Kıbrıs Türkü’nün bugüne kadar bu adaletsizliğe tahammül ettiğini ve 52 yıllık süreç içerisinde Federasyonun kendisini tükettiğinin kanıtlandığı bir noktaya gelindiğinin altını çizen Ertuğ, “Artık alternatif bir çözüm olması lazım. O da en gerçekçi, en sürdürülebilir olan iki devletli çözümdür. Egemen eşitliğe dayalı bir ilişkidir. Bu yaklaşımın karşı tarafça birden bire kabul edilmesini beklemesek bile, bu yavaş yavaş yer ediyor ve edecektir, etmek zorundadır. Çünkü aklıselim ve mantıklı olan çözüm bize bunu söylüyor” şeklinde ifade etti.

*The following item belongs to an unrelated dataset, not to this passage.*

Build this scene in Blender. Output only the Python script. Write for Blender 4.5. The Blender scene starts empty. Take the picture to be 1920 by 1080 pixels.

Karşılıklı iki devletin bir birini tanıması olmadan bulunabilecek herhangi bir formülün, kağıt üzerinde kalacağını ve yaşayabilir bir çözüm olmayacağını söyleyen Ertuğ, “Dolayısıyla bu karşı tarafın uzlaşı isteyip istemediğine bağlıdır” dedi.

Rum’un ne kadar devlet olma hakkı varsa, Kıbrıs Türkü’nün de o kadar devlet olma ve kendi kaderini tayin etme hakkının olduğuna işaret eden Ertuğ, “Bu bölgede, Doğu Akdeniz’de, Kıbrıs Türkü’nün de hakkı var ve bölgenin en büyük gücü Türkiye Cumhuriyeti Devleti de arkamızdadır. Bizim kimsenin hakkında gözümüz yok. Kendi haklarımızı yedirmek gibi bir durumumuz da olamaz. Hakkımızı savunmayı da kararlılıkla sürdürüyoruz.”

Ertuğ, programda ayrıca şunları da kaydetti: “Türkiye’nin Doğu Akdeniz’de gemilerinin sondaj ve kazı yapabilecek kapasitede olması, somut adım atabilecek noktada olduğunu göstermesi ve bizim de Maraş’ın açılımıyla somut adım atabileceğimizi göstermemiz karşı tarafı rahatsız edecek noktaya getirdi. Bu yüzden bütün dünya yine ilgisini bu bölgeye yoğunlaştırmaya başladı. Özellikle batı ülkeleri ve global güçler yeniden Doğu Akdeniz’de bir köşe kapma yarışına girdiler. Çok uzak ülkeler dahi burada olmaya ve bu oyunun bir parçası olmaya çalışıyor. Tüm bunlar ortada iken Kıbrıs Türkü’nün haklarının göz ardı edilememesi ve burada da bir tarafın, bir devletin olduğunu dünyaya anlatmak için daha fazla faaliyet göstermemiz gerekiyor.”